La solution pour ralentir le rythme est loin d'être évidente, et personne n'a pris d'engagements clairs parmi les candidats au leadership. On veut bien atténuer les effets de ce développement mais pas au détriment de la croissance économique. Peter Lougheed a d'ailleurs nuancé ses propos cette semaine. Après avoir affirmé qu'il aurait fallu permettre le développement d'un seul nouveau projet à la fois, il a dit qu'il fallait viser un développement «mesuré». Mais il continue de penser que le rythme actuel n'est pas soutenable.

L'industrie, elle, avertit que les règles du jeu ne peuvent être changées subitement pour des projets de cette ampleur, qui exigent des investissements de plusieurs milliards de dollars et des années d'élaboration. À la Canadian Association of Petroleum Producers (CAPP), on refuse de se prononcer avant de connaître l'identité du prochain premier ministre, mais on rappelle au passage que 70 % du traitement du bitume se fait déjà en Alberta et que 14 projets d'expansion ou de construction d'usines sont en cours. En tout état de cause, on croit que le marché calmera le jeu. La baisse du prix du brut, les coûts de plus en plus élevés et la pénurie de main-d'oeuvre ont déjà amené des entreprises à reporter la mise en route de leur projet, relève le vice-président Greg Stringham. La française Total, par exemple, vient d'indiquer qu'elle attendra le prochain creux de ce secteur cyclique. EnCana Corp., la plus importante compagnie canadienne dans le domaine, va de l'avant avec son association avec l'américaine ConocoPhillips en vue de traiter une partie de son bitume aux États-Unis.

Et l'environnement

Pour l'instant, l'environnement n'est pas l'enjeu central du débat, mais il s'impose lui aussi. Selon David Taras, l'industrie et les politiciens s'en rendent compte. D'ailleurs, tous les candidats au leadership en font état dans leur programme, relève Simon Dyer, du Pembina Institute. Un des meneurs, Jim Dinning, écrit même que l'Alberta doit faire davantage pour gérer ses gaz à effet de serre (GES).

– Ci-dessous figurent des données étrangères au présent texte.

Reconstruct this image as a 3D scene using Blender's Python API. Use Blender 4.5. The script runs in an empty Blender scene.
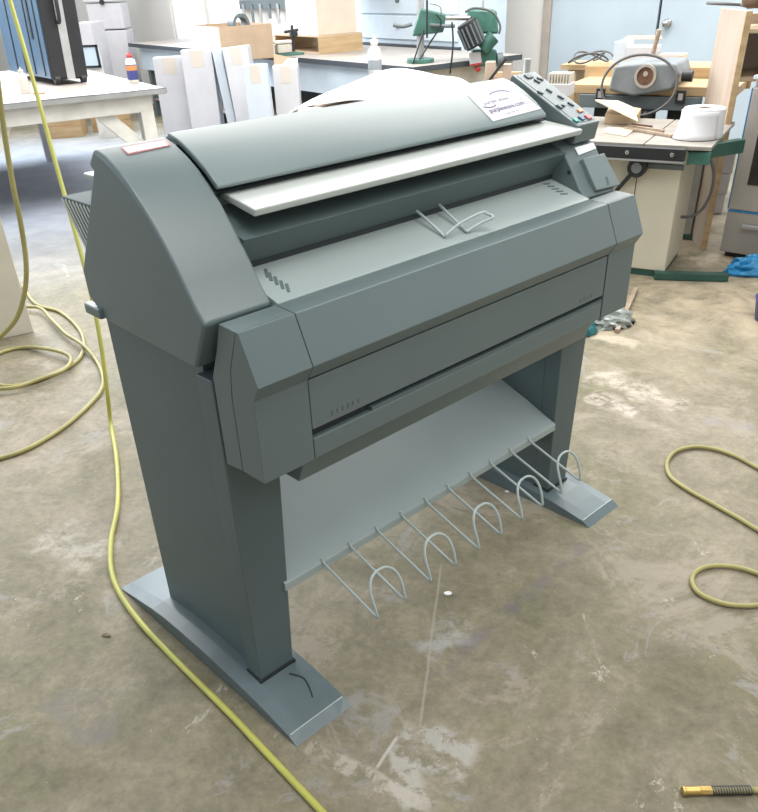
import bpy, bmesh, math, random
from mathutils import Vector, Matrix, Euler
random.seed(7)
COL = bpy.context.scene.collection
SC = bpy.context.scene
PI = math.pi

# ------------------------------------------------------------------ camera
FPX, CX, CY = 788.73, 379.0, 505.5
CAMZ = 1.41153
cam_d = bpy.data.cameras.new('camera'); cam = bpy.data.objects.new('camera', cam_d); COL.objects.link(cam)
cam.location = (0, 0, CAMZ)
cam.rotation_euler = (math.radians(55.97062), math.radians(1.92695), 0)
cam_d.sensor_fit = 'HORIZONTAL'; cam_d.sensor_width = 36
cam_d.lens = FPX / 758 * 36
cam_d.shift_y = (CY - 406) / 758
cam_d.clip_start = .05; cam_d.clip_end = 100
SC.camera = cam
RM = Euler((math.radians(55.97062), math.radians(1.92695), 0)).to_matrix()
MACH_LOC = Vector((-.22971, 1.14678, 0)); MACH_ROT = math.radians(44.0596)
MINV = Matrix.Rotation(-MACH_ROT, 3, 'Z')

def ray(px, py):
    return (RM @ Vector((px - CX, CY - py, -FPX))).normalized()
def at(px, py, Y):                      # survey: point of the sight line at depth Y of the room
    r = ray(px, py); t = Y / r.y
    return Vector((0, 0, CAMZ)) + r * t
def fl(px, py, z=0.0):                  # survey: point of the sight line at height z
    r = ray(px, py); t = (z - CAMZ) / r.z
    return Vector((0, 0, CAMZ)) + r * t
def mpt(px, py, n, p0):                 # survey in the machine's own frame, on a plane
    o = MINV @ (Vector((0, 0, CAMZ)) - MACH_LOC); r = MINV @ ray(px, py)
    n = Vector(n); t = (Vector(p0) - o).dot(n) / r.dot(n)
    return o + r * t

# ------------------------------------------------------------------ materials
def mat(name, col, rough=.5, metal=0., noise=0., nscale=8., bump=0., bscale=60., emit=None, estr=0., spec=.5, alpha=None, trans=0., dark=None, coat=0.):
    m = bpy.data.materials.new(name); m.use_nodes = True
    nt = m.node_tree; b = nt.nodes['Principled BSDF']
    b.inputs['Base Color'].default_value = (*col, 1)
    b.inputs['Roughness'].default_value = rough
    b.inputs['Metallic'].default_value = metal
    b.inputs['Specular IOR Level'].default_value = spec
    if coat: b.inputs['Coat Weight'].default_value = coat; b.inputs['Coat Roughness'].default_value = .25
    if trans: b.inputs['Transmission Weight'].default_value = trans
    if alpha is not None: b.inputs['Alpha'].default_value = alpha
    if emit: b.inputs['Emission Color'].default_value = (*emit, 1); b.inputs['Emission Strength'].default_value = estr
    tc = nt.nodes.new('ShaderNodeTexCoord')
    if noise or dark:
        n = nt.nodes.new('ShaderNodeTexNoise'); n.inputs['Scale'].default_value = nscale; n.inputs['Detail'].default_value = 6
        nt.links.new(tc.outputs['Object'], n.inputs['Vector'])
        r = nt.nodes.new('ShaderNodeValToRGB')
        d = dark if dark else tuple(c * (1 - noise) for c in col)
        r.color_ramp.elements[0].color = (*d, 1); r.color_ramp.elements[0].position = .35
        r.color_ramp.elements[1].color = (*[min(1, c * (1 + noise * .6)) for c in col], 1); r.color_ramp.elements[1].position = .68
        nt.links.new(n.outputs['Fac'], r.inputs['Fac']); nt.links.new(r.outputs['Color'], b.inputs['Base Color'])
    if bump:
        n2 = nt.nodes.new('ShaderNodeTexNoise'); n2.inputs['Scale'].default_value = bscale; n2.inputs['Detail'].default_value = 4
        nt.links.new(tc.outputs['Object'], n2.inputs['Vector'])
        bp = nt.nodes.new('ShaderNodeBump'); bp.inputs['Strength'].default_value = bump; bp.inputs['Distance'].default_value = .002
        nt.links.new(n2.outputs['Fac'], bp.inputs['Height']); nt.links.new(bp.outputs['Normal'], b.inputs['Normal'])
    return m

def wood(name, c1, c2, scale=6., rough=.55, axis=0):
    m = bpy.data.materials.new(name); m.use_nodes = True
    nt = m.node_tree; b = nt.nodes['Principled BSDF']; b.inputs['Roughness'].default_value = rough
    tc = nt.nodes.new('ShaderNodeTexCoord'); mp = nt.nodes.new('ShaderNodeMapping')
    s = [scale * 5] * 3; s[axis] = scale * .5; mp.inputs['Scale'].default_value = s
    n = nt.nodes.new('ShaderNodeTexNoise'); n.inputs['Scale'].default_value = 1; n.inputs['Detail'].default_value = 5
    r = nt.nodes.new('ShaderNodeValToRGB')
    r.color_ramp.elements[0].color = (*c1, 1); r.color_ramp.elements[0].position = .3
    r.color_ramp.elements[1].color = (*c2, 1); r.color_ramp.elements[1].position = .7
    nt.links.new(tc.outputs['Object'], mp.inputs['Vector']); nt.links.new(mp.outputs['Vector'], n.inputs['Vector'])
    nt.links.new(n.outputs['Fac'], r.inputs['Fac']); nt.links.new(r.outputs['Color'], b.inputs['Base Color'])
    return m

def floor_mat():
    m = bpy.data.materials.new('concrete'); m.use_nodes = True
    nt = m.node_tree; b = nt.nodes['Principled BSDF']; L = nt.links.new
    tc = nt.nodes.new('ShaderNodeTexCoord')
    def noise(scale, detail=6, rough=.6, dist=0., off=(0, 0, 0), sc=(1, 1, 1), rot=0.):
        mp = nt.nodes.new('ShaderNodeMapping'); mp.inputs['Location'].default_value = off; mp.inputs['Scale'].default_value = sc
        mp.inputs['Rotation'].default_value = (0, 0, rot)
        n = nt.nodes.new('ShaderNodeTexNoise'); n.inputs['Scale'].default_value = scale; n.inputs['Detail'].default_value = detail
        n.inputs['Roughness'].default_value = rough; n.inputs['Distortion'].default_value = dist
        L(tc.outputs['Object'], mp.inputs['Vector']); L(mp.outputs['Vector'], n.inputs['Vector']); return n.outputs['Fac']
    def ramp(f, a, bb, c0=(0, 0, 0, 1), c1=(1, 1, 1, 1)):
        r = nt.nodes.new('ShaderNodeValToRGB'); r.color_ramp.elements[0].position = a; r.color_ramp.elements[1].position = bb
        r.color_ramp.elements[0].color = c0; r.color_ramp.elements[1].color = c1; L(f, r.inputs['Fac']); return r.outputs['Color']
    def mix(f, a, bb, blend='MIX'):
        x = nt.nodes.new('ShaderNodeMix'); x.data_type = 'RGBA'; x.blend_type = blend
        if isinstance(f, float): x.inputs['Factor'].default_value = f
        else: L(f, x.inputs['Factor'])
        for s, v in ((6, a), (7, bb)):
            if isinstance(v, tuple): x.inputs[s].default_value = v
            else: L(v, x.inputs[s])
        return x.outputs[2]
    def mul(f, k):
        x = nt.nodes.new('ShaderNodeMath'); x.operation = 'MULTIPLY'; L(f, x.inputs[0])
        if isinstance(k, float): x.inputs[1].default_value = k
        else: L(k, x.inputs[1])
        return x.outputs[0]
    base = ramp(noise(1.3, 10, .72, .5), .38, .64, (.170, .157, .094, 1), (.285, .250, .187, 1))
    mid = ramp(noise(7, 9, .75, .5, (4, 4, 0)), .36, .66, (.76, .75, .74, 1), (1.18, 1.17, 1.17, 1))
    c = mix(1.0, base, mid, 'MULTIPLY')
    fine = ramp(noise(42, 5, .75), .32, .70, (.82, .82, .82, 1), (1.16, 1.16, 1.16, 1))
    c = mix(1.0, c, fine, 'MULTIPLY')
    worn = ramp(noise(2.1, 11, .78, .9, (3, 1, 0)), .545, .60)         # worn pale pinkish patches
    c = mix(mul(worn, .45), c, (.37, .32, .26, 1))
    blu = ramp(noise(3.6, 11, .78, .8, (7, 4, 0)), .585, .625)          # lavender-grey exposed patches
    c = mix(mul(blu, .45), c, (.30, .295, .295, 1))
    pale = ramp(noise(3.4, 11, .80, 1.0, (11, 2, 0), (1, .6, 1), .6), .615, .63)  # torn paint flakes
    c = mix(mul(pale, .6), c, (.48, .445, .38, 1))
    drk = ramp(noise(4.4, 10, .78, .6, (1, 9, 0)), .635, .665)          # oil marks
    c = mix(mul(drk, .5), c, (.16, .14, .135, 1))
    spk = ramp(noise(110, 4, .7, .6, (5, 5, 0)), .70, .73)              # specks of plaster
    c = mix(mul(spk, .7), c, (.70, .66, .58, 1))
    spk2 = ramp(noise(90, 4, .7, .6, (9, 2, 0)), .71, .75)
    c = mix(mul(spk2, .5), c, (.12, .11, .10, 1))
    def streak(p, q, w, col, k, seed, soft=.6, brk=(.42, .56)):
        dx, dy = q.x - p.x, q.y - p.y; L0 = math.hypot(dx, dy); an = math.atan2(dy, dx)
        m1 = nt.nodes.new('ShaderNodeMapping'); m1.vector_type = 'TEXTURE'
        m1.inputs['Location'].default_value = (p.x, p.y, 0); m1.inputs['Rotation'].default_value = (0, 0, an)
        L(tc.outputs['Object'], m1.inputs['Vector'])
        wn_ = nt.nodes.new('ShaderNodeTexNoise'); wn_.inputs['Scale'].default_value = 9; wn_.inputs['Detail'].default_value = 6
        L(tc.outputs['Object'], wn_.inputs['Vector'])
        se = nt.nodes.new('ShaderNodeSeparateXYZ'); L(m1.outputs['Vector'], se.inputs[0])
        def mth(op, x, y=None):
            n_ = nt.nodes.new('ShaderNodeMath'); n_.operation = op
            for i_, v_ in enumerate((x, y)):
                if v_ is None: continue
                if isinstance(v_, (int, float)): n_.inputs[i_].default_value = v_
                else: L(v_, n_.inputs[i_])
            return n_.outputs[0]
        off = mth('MULTIPLY', mth('SUBTRACT', wn_.outputs['Fac'], .5), w * 2.2)
        yy = mth('ABSOLUTE', mth('ADD', se.outputs['Y'], off))
        xx = mth('ABSOLUTE', mth('SUBTRACT', se.outputs['X'], L0 / 2))
        a1 = nt.nodes.new('ShaderNodeMapRange'); L(yy, a1.inputs['Value']); a1.inputs['From Min'].default_value = w; a1.inputs['From Max'].default_value = w * (1 - soft)
        a2 = nt.nodes.new('ShaderNodeMapRange'); L(xx, a2.inputs['Value']); a2.inputs['From Min'].default_value = L0 / 2; a2.inputs['From Max'].default_value = L0 / 2 * .8
        f = mul(mul(a1.outputs['Result'], a2.outputs['Result']), ramp(noise(14, 8, .75, .3, (seed, seed, 0)), *brk))
        return mix(mul(f, k), c, col)
    c = streak(fl(592, 535), fl(420, 690), .030, (.15, .13, .14, 1), .62, 2.)
    c = streak(fl(420, 655), fl(470, 620), .060, (.40, .40, .39, 1), .6, 6.)
    c = streak(fl(395, 735), fl(475, 765), .065, (.40, .385, .35, 1), .7, 4., .3, (.47, .53))
    c = streak(fl(400, 745), fl(415, 812), .04, (.42, .40, .36, 1), .7, 14., .3, (.45, .50))
    c = streak(fl(300, 742), fl(440, 812), .022, (.43, .39, .33, 1), .7, 9., .3, (.46, .52))
    c = streak(fl(442, 560), fl(418, 740), .0045, (.38, .35, .29, 1), .5, 1., .6, (.25, .4))
    c = streak(fl(376, 770), fl(398, 735), .005, (.5, .46, .4, 1), .7, 1., .6, (.2, .3))
    c = streak(fl(50, 690), fl(110, 745), .060, (.17, .155, .15, 1), .55, 5., .5)
    c = streak(fl(35, 535), fl(110, 560), .10, (.50, .46, .40, 1), .55, 3., .6)
    c = streak(fl(590, 370), fl(690, 410), .10, (.60, .53, .45, 1), .6, 7., .6)
    c = streak(fl(585, 395), fl(640, 415), .08, (.62, .55, .48, 1), .6, 8., .6)
    c = streak(fl(590, 335), fl(640, 345), .05, (.60, .52, .42, 1), .6, 12., .5, (.3, .5))
    c = streak(fl(700, 420), fl(758, 428), .05, (.28, .255, .27, 1), .5, 3., .6)
    # sawdust spread round the machines: an irregular patch centred on the saw
    sep = nt.nodes.new('ShaderNodeVectorMath'); sep.operation = 'DISTANCE'; L(tc.outputs['Object'], sep.inputs[0]); sep.inputs[1].default_value = (1.8, 4.1, 0)
    dm = nt.nodes.new('ShaderNodeMapRange'); dm.inputs['From Min'].default_value = 1.6; dm.inputs['From Max'].default_value = .4; L(sep.outputs['Value'], dm.inputs['Value'])
    dust = mul(dm.outputs['Result'], ramp(noise(3.5, 9, .72, .8, (2, 2, 0)), .38, .62))
    c = mix(mul(dust, .8), c, (.55, .45, .32, 1))
    # bluish sky reflection at the far left, painted into the slab colour
    sp = nt.nodes.new('ShaderNodeVectorMath'); sp.operation = 'DISTANCE'; L(tc.outputs['Object'], sp.inputs[0]); sp.inputs[1].default_value = (-3.4, 7.0, 0)
    dm2 = nt.nodes.new('ShaderNodeMapRange'); dm2.inputs['From Min'].default_value = 3.3; dm2.inputs['From Max'].default_value = 1.4; L(sp.outputs['Value'], dm2.inputs['Value'])
    c = mix(mul(dm2.outputs['Result'], .8), c, mix(ramp(noise(6, 8), .3, .7), (.26, .30, .38, 1), (.36, .41, .50, 1)))
    L(c, b.inputs['Base Color'])
    rr = nt.nodes.new('ShaderNodeMapRange'); L(noise(6, 6), rr.inputs['Value']); rr.inputs['To Min'].default_value = .46; rr.inputs['To Max'].default_value = .75
    L(rr.outputs['Result'], b.inputs['Roughness'])
    b.inputs['Specular IOR Level'].default_value = .28
    bp = nt.nodes.new('ShaderNodeBump'); bp.inputs['Strength'].default_value = .25; bp.inputs['Distance'].default_value = .003
    L(noise(50, 6), bp.inputs['Height']); L(bp.outputs['Normal'], b.inputs['Normal'])
    return m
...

Sur le terrain, on s'inquiète pour l'eau utilisée par les usines de traitement du bitume, au point que l'industrie sent le besoin ces jours-ci de se défendre à travers des publicités. L'utilisation du sol et l'empiétement sur des aires protégées, ou sur le point de l'être, représente un second enjeu. Ce sont les émissions de GES qui retiennent le plus l'attention à l'extérieur de la province, mais c'est aussi une préoccupation en Alberta même. Un sondage réalisé pour le Pembina Institute en avril montre que 86 % des Albertains souhaitent qu'on «exige des entreprises qu'elles diminuent leurs émissions». Il reste à savoir comment, et c'est là que les disputes commencent, surtout avec le reste du pays. L'idée qu'il faudra s'y attaquer fait cependant son chemin.

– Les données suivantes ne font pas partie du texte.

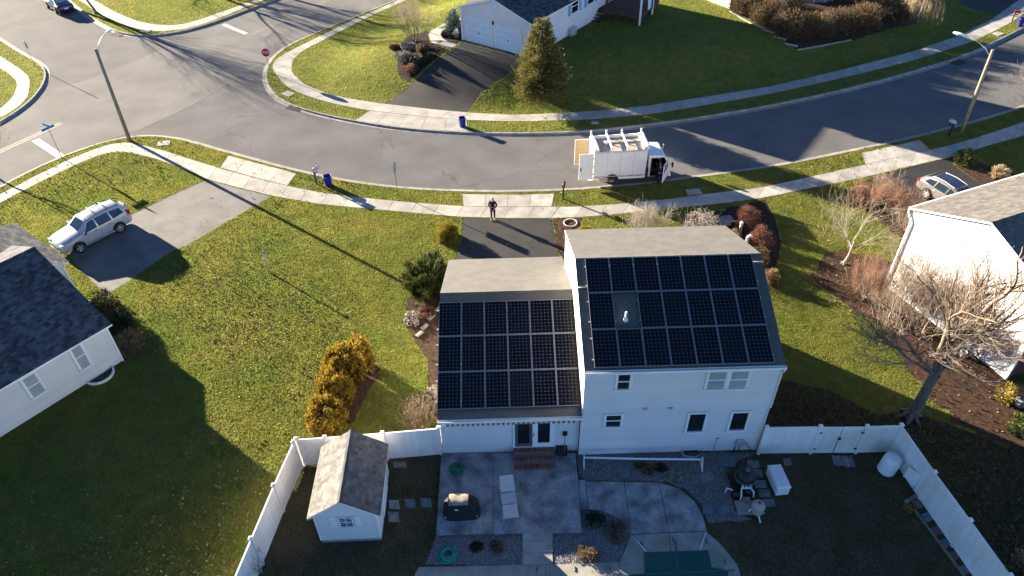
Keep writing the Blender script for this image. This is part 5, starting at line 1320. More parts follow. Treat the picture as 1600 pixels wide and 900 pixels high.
mb = MB(); mb.box(cx0 + .05, cx0 + 1.0, CW0 + .05, CW1 - .02, .44, .48); mb.cbox((cx0 + .42, .45, .80), (.26, .24, .10), 0, bev=.04); mb.cbox((cx0 + .22, .45, 1.2), (.08, .24, .36), 0, bev=.04); mb.cbox((cx0 + .42, 1.35, .80), (.26, .4, .10), 0, bev=.04); mb.cbox((cx0 + .22, 1.35, 1.2), (.08, .4, .36), 0, bev=.04); mb.cbox((cx0 + 1.32, 1.0, 1.0), (.12, .85, .1), 0, bev=.03); mb.box(cx0 + .02, cx0 + .04, CW0, CW1 - .01, .44, 1.95); mb.build('cab_interior', M['black'], cab)
mb = MB(); mb.tube([(cx0 + 1.1 + .0 + .03 * math.sin(a), .45 + .2 * math.cos(a), 1.15 + .2 * math.sin(a)) for a in np.linspace(0, 2 * PI, 15)], .018, 5); mb.build('steering_wheel', M['black'], cab)
# open door, hinged at the front pillar and swung out toward the kerb
mb = MB(); Md = Matrix.Translation((cx0 + 1.36, CW0 - .02, 0)) @ Matrix.Rotation(math.radians(58), 4, 'Z')
mb.box(-1.10, 0, -.05, 0, .46, 1.10, 0, M=Md); mb.box(-1.10, -1.02, -.045, 0, 1.10, 1.8, 0, M=Md); mb.box(-1.1, -.25, -.045, 0, 1.75, 1.82, 0, M=Md); cd = mb.build('cab_door', M['truck_white'], TK)
mb = MB(); mb.add([Md @ Vector(p) for p in ((-1.02, -.02, 1.10), (-.03, -.02, 1.10), (-.25, -.02, 1.75), (-1.02, -.02, 1.75))], [(0, 1, 2, 3)]); mb.build('pane', M['glass'], cd)
for y, dy in ((CW0, -.30), (CW1, .30)):
    mb = MB(); mb.tube([(cx0 + 1.42, y, 1.35), (cx0 + 1.55, y + dy * .6, 1.45)], .015, 5); mb.cbox((cx0 + 1.57, y + dy, 1.45), (.04, .10, .19), 0, bev=.03); mb.build('mirror', M['black'], TK)
for y in (CW0 + .22, CW1 - .22): mb = MB(); mb.cbox((cx0 + 1.57, y, .72), (.03, .16, .09), 0, bev=.02); mb.build('headlight', M['clear_lens'], TK)
mb = MB(); mb.cbox((cx0 + 1.58, BW_ / 2, .46), (.06, .95, .09), 0, bev=.02); mb.build('bumper', M['truck_white'], TK)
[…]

Il peut difficilement en être autrement. Les sables bitumineux sont la principale source de GES au Canada et la première cause de leur hausse. Produire un baril de pétrole à partir de sables bitumineux entraîne l'émission de trois fois plus de GES que produire un baril de pétrole conventionnel. Malheureusement, c'est le secteur des sables bitumineux qui est en croissance.

Le ministre de l'Environnement, Guy Boutilier, avait dit en mai qu'il annoncerait à l'automne les règlements les plus sévères en matière de GES. Mercredi, il a tout remis au printemps afin de collaborer avec le gouvernement Harper qui veut encore consulter pendant un an. Les conservateurs fédéraux, qui contrôlent tous les sièges en Alberta, ne veulent pas prendre l'industrie pétrolière de front. La ministre fédérale de l'Environnement, Rona Ambrose, a même indiqué cette semaine qu'Ottawa ferait preuve de souplesse à son égard.

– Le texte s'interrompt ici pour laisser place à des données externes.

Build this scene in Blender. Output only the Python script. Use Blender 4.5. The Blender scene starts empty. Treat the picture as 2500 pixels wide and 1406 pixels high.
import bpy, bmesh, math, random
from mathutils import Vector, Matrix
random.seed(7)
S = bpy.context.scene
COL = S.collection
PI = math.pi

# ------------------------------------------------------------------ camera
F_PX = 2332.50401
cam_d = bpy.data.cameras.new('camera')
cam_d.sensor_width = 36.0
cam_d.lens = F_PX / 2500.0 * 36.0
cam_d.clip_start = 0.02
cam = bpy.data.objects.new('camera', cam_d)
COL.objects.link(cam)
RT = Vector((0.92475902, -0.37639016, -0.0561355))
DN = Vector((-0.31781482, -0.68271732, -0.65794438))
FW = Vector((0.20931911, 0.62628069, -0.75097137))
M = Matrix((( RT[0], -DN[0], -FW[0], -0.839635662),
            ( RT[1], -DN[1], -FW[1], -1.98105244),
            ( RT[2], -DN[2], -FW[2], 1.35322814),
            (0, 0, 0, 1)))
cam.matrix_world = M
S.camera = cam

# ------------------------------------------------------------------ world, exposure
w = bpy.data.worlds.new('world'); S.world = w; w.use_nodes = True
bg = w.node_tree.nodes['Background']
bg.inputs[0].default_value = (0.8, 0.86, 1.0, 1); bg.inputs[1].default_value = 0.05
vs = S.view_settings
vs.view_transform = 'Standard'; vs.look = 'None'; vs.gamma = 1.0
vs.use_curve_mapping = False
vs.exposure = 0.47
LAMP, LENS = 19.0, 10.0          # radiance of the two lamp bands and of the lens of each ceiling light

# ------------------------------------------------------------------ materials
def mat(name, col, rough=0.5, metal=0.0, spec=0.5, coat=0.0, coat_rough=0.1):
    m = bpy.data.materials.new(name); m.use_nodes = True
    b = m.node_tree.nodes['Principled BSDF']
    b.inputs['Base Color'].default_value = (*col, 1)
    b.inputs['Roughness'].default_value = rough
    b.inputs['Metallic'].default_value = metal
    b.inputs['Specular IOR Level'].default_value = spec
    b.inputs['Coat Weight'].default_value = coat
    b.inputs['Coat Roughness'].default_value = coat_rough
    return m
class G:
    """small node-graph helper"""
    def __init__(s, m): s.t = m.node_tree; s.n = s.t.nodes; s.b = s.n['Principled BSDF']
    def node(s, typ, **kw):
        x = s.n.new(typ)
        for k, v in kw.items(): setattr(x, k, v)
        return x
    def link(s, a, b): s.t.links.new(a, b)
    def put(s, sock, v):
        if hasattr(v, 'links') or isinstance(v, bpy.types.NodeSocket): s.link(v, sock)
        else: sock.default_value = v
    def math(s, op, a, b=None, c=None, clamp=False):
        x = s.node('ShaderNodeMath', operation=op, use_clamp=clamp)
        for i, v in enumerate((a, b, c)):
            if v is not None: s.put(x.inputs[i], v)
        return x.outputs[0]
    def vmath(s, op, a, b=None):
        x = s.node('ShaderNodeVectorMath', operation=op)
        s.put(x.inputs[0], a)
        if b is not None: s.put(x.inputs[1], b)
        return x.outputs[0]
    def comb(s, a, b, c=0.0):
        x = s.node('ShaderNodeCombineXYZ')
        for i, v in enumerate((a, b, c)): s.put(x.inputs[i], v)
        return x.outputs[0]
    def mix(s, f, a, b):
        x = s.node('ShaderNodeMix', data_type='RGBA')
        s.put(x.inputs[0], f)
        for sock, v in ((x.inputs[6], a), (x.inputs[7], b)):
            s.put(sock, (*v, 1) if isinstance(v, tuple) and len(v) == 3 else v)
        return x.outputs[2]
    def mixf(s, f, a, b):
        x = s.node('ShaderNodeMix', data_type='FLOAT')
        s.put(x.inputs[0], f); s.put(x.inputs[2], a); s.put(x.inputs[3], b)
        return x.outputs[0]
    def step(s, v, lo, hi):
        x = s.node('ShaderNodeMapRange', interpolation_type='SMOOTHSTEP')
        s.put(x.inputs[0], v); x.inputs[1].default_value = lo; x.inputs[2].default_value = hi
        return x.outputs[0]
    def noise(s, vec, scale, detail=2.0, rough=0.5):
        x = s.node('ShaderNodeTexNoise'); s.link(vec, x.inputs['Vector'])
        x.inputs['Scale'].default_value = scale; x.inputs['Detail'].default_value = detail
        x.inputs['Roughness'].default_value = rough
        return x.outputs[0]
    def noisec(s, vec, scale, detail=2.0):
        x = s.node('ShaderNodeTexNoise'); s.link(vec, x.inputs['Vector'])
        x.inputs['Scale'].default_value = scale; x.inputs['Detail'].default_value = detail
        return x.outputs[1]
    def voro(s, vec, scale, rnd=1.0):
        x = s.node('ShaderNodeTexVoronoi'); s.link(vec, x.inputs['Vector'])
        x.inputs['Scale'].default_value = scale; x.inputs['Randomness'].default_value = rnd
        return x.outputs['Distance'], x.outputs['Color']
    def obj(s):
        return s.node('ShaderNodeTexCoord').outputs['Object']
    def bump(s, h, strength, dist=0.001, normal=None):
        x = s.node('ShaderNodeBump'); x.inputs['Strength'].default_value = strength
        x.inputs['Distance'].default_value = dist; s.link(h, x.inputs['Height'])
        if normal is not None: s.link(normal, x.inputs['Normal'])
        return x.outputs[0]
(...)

Pourtant, selon certains des plus éminents conservateurs albertains, les Albertains doivent se demander comment on peut concilier la protection de l'environnement avec un développement économique dépendant d'une industrie aussi polluante. L'ancien chef réformiste Preston Manning pense que «l'Alberta est mûre pour ce débat». Il note que ses concitoyens se préoccupent sans cesse davantage de l'environnement, mais qu'ils sont aussi attachés à leur modèle de développement centré sur les lois du marché. C'est pour cette raison qu'il planche lui-même depuis quelques mois sur la façon d'intégrer la préservation de l'environnement dans les coûts des projets économiques. «Le secteur privé est sensible avant tout aux signaux du marché, dit-il en entrevue. Le coût de production de l'énergie, peu importe la source, devrait donc inclure les coûts environnementaux et les coûts [nécessaires] pour diminuer ou éviter ces effets.»